Troubled dynamics of broken relationships provide a riveting archipelago of discrete foci among the variety of the poems:


Obnoxious holiday, I muttered, but the words
would not even be mine.  Meanwhile, I was so tired
from being beautiful and right!  Ironing lingerie?

And nothing quite like steak.  Instead, I buy you a keg.
At love’s last gasp, nothing is often the best thing to say
and nothing says I love you quite like beer.
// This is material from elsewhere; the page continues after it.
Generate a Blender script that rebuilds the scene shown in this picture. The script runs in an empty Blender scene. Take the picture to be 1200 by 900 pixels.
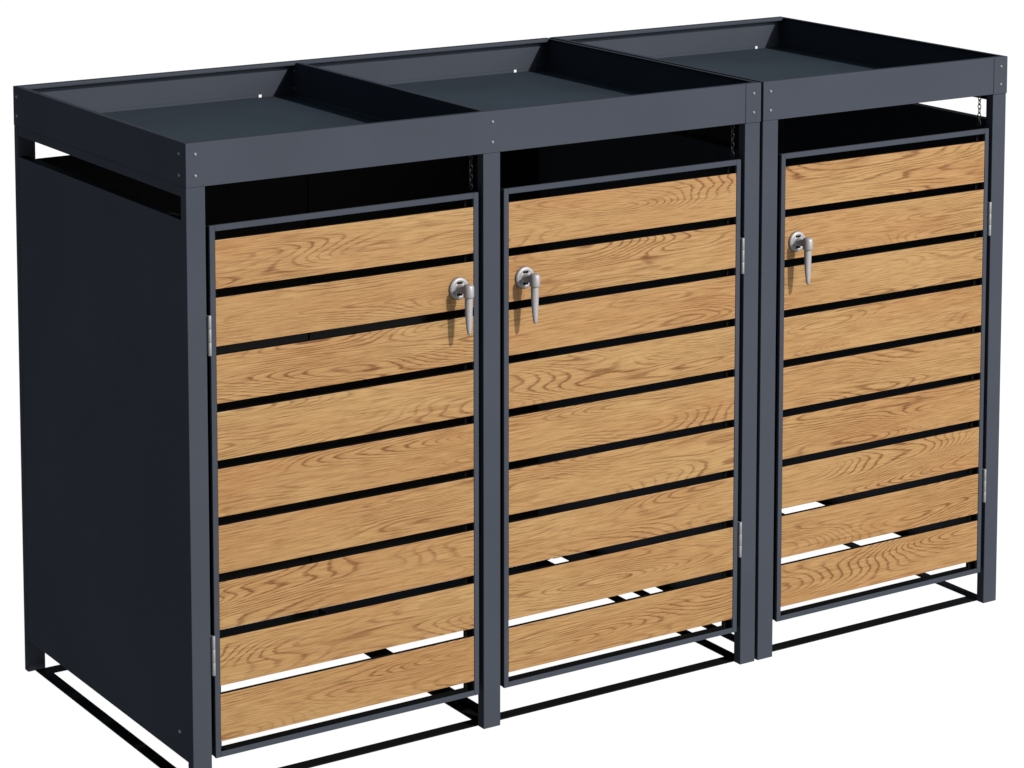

(from “Apathy and Valentine’s Day”)


Ultimately, I cannot adequately convey the versatile range of this oeuvre.  “Census” is an apt series of stinging questions.  “Five Easy Pieces,” complete with roman numerals, haunt with their cameos of violence, sex and awe--and are not at all easy.  You will find surprises I have not mentioned, which add subtle yet symbiotic flavors.  Throughout the book, a picaresque sarcasm changes cloaks.  Sometimes, with a final chuckle, it plummets into abysmal yet steeling fire.  There is a strong influence of Plath, but Kiernan is not similarly damned.  Lament never overcomes the vulnerable warmth that connects the reader magnetically to her tender self-revelations and pained exposés.

If you can read a book by someone you never met, and thereby feel less isolated--touched in chambers of your being that you never thought to share--does it not, with robust delight, regenerate?  This, through the magic of immeasurable writing, is what you can expect when you meet with Kiernan, walk beside her, twixt the two violet lines.